Exercise objective: Print the listing as it stands, omitting all images.

____ Data extract

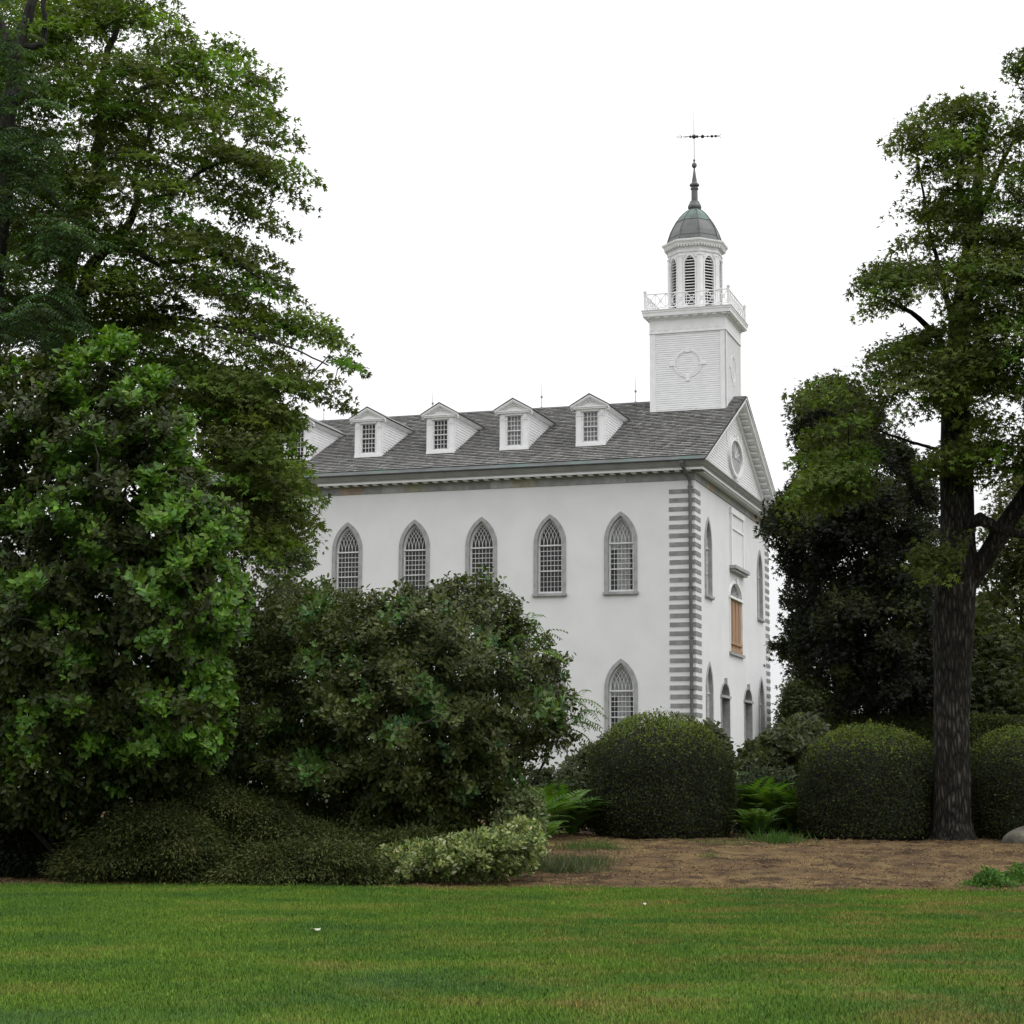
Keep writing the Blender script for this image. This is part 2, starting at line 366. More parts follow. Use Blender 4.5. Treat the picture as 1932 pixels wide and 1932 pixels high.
def sprays(pts, cen, nl, rad, flat, size, cols, w, tpl, name, up=1.6, droop=.25, bycl=.8, tiltout=.35):
    """flat leafy sprays, one per point (maple habit)"""
    n = len(pts); o = pts - cen; o[:, 2] *= .4; o /= (np.linalg.norm(o, axis=1, keepdims=True) + 1e-9)
    ct = tints(n, cols, w, .22)
    k = rng.poisson(nl, n).clip(5); idx = np.repeat(np.arange(n), k); N = len(idx)
    R_ = rad * (.6 + .8 * rng.random(n))
    ang = rng.random(N) * 2 * math.pi; rr = np.sqrt(rng.random(N)) * R_[idx]
    off = np.stack([rr * np.cos(ang), rr * np.sin(ang), rng.normal(size=N) * flat * R_[idx]], 1)
    # sprays tilt down outwards
    off[:, 2] -= tiltout * (off[:, 0] * o[idx, 0] + off[:, 1] * o[idx, 1]) + .25 * rr * rr / R_[idx]
    p = pts[idx] + off
    d = off / (np.linalg.norm(off, axis=1, keepdims=True) + 1e-9) * .7 + o[idx] * .5 + rdir(N) * .6; d[:, 2] -= droop
    nn = rdir(N, up)
    own = tints(N, cols, w, .22)
    t = ct[idx] * bycl + own * (1 - bycl)
    t = t * (1 + rng.normal(size=(N, 1)) * .15).clip(.6, 1.5)
    return leaf_mesh(name, p, d, nn, size * (.65 + .6 * rng.random(N)), t, tpl)
def rosettes(pts, cen, nl, size, cols, w, tpl, name, axis_up=.7, open_=.75, bycl=.75, spread=.06):
    """whorls of leaves at shoot tips (magnolia, laurel habit)"""
    n = len(pts); ax = pts - cen; ax /= (np.linalg.norm(ax, axis=1, keepdims=True) + 1e-9); ax = ax + rdir(n) * .55; ax[:, 2] += axis_up
    ax /= np.linalg.norm(ax, axis=1, keepdims=True)
    ct = tints(n, cols, w, .2)
    k = rng.poisson(nl, n).clip(3); idx = np.repeat(np.arange(n), k); N = len(idx)
    rd = rdir(N); rd -= ax[idx] * np.sum(rd * ax[idx], 1, keepdims=True); rd /= (np.linalg.norm(rd, axis=1, keepdims=True) + 1e-9)
    d = rd * open_ + ax[idx] * (.15 + .7 * rng.random((N, 1))) + rdir(N) * .2
    p = pts[idx] - ax[idx] * (rng.random((N, 1)) * spread * 2) + rdir(N) * spread * rng.random((N, 1))
    nn = ax[idx] + rdir(N) * .45
    own = tints(N, cols, w, .2); t = (ct[idx] * bycl + own * (1 - bycl)) * (1 + rng.normal(size=(N, 1)) * .15).clip(.6, 1.5)
    return leaf_mesh(name, p, d, nn, size * (.6 + .6 * rng.random(N)), t, tpl)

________

Exercise result:
Keep writing the Blender script for this image. This is part 2, starting at line 366. More parts follow. Use Blender 4.5. Treat the picture as 1932 pixels wide and 1932 pixels high.
def sprays(pts, cen, nl, rad, flat, size, cols, w, tpl, name, up=1.6, droop=.25, bycl=.8, tiltout=.35):
    """flat leafy sprays, one per point (maple habit)"""
    n = len(pts); o = pts - cen; o[:, 2] *= .4; o /= (np.linalg.norm(o, axis=1, keepdims=True) + 1e-9)
    ct = tints(n, cols, w, .22)
    k = rng.poisson(nl, n).clip(5); idx = np.repeat(np.arange(n), k); N = len(idx)
    R_ = rad * (.6 + .8 * rng.random(n))
    ang = rng.random(N) * 2 * math.pi; rr = np.sqrt(rng.random(N)) * R_[idx]
    off = np.stack([rr * np.cos(ang), rr * np.sin(ang), rng.normal(size=N) * flat * R_[idx]], 1)
    # sprays tilt down outwards
    off[:, 2] -= tiltout * (off[:, 0] * o[idx, 0] + off[:, 1] * o[idx, 1]) + .25 * rr * rr / R_[idx]
    p = pts[idx] + off
    d = off / (np.linalg.norm(off, axis=1, keepdims=True) + 1e-9) * .7 + o[idx] * .5 + rdir(N) * .6; d[:, 2] -= droop
    nn = rdir(N, up)
    own = tints(N, cols, w, .22)
    t = ct[idx] * bycl + own * (1 - bycl)
    t = t * (1 + rng.normal(size=(N, 1)) * .15).clip(.6, 1.5)
    return leaf_mesh(name, p, d, nn, size * (.65 + .6 * rng.random(N)), t, tpl)
def rosettes(pts, cen, nl, size, cols, w, tpl, name, axis_up=.7, open_=.75, bycl=.75, spread=.06):
    """whorls of leaves at shoot tips (magnolia, laurel habit)"""
    n = len(pts); ax = pts - cen; ax /= (np.linalg.norm(ax, axis=1, keepdims=True) + 1e-9); ax = ax + rdir(n) * .55; ax[:, 2] += axis_up
    ax /= np.linalg.norm(ax, axis=1, keepdims=True)
    ct = tints(n, cols, w, .2)
    k = rng.poisson(nl, n).clip(3); idx = np.repeat(np.arange(n), k); N = len(idx)
    rd = rdir(N); rd -= ax[idx] * np.sum(rd * ax[idx], 1, keepdims=True); rd /= (np.linalg.norm(rd, axis=1, keepdims=True) + 1e-9)
    d = rd * open_ + ax[idx] * (.15 + .7 * rng.random((N, 1))) + rdir(N) * .2
    p = pts[idx] - ax[idx] * (rng.random((N, 1)) * spread * 2) + rdir(N) * spread * rng.random((N, 1))
    nn = ax[idx] + rdir(N) * .45
    own = tints(N, cols, w, .2); t = (ct[idx] * bycl + own * (1 - bycl)) * (1 + rng.normal(size=(N, 1)) * .15).clip(.6, 1.5)
    return leaf_mesh(name, p, d, nn, size * (.6 + .6 * rng.random(N)), t, tpl)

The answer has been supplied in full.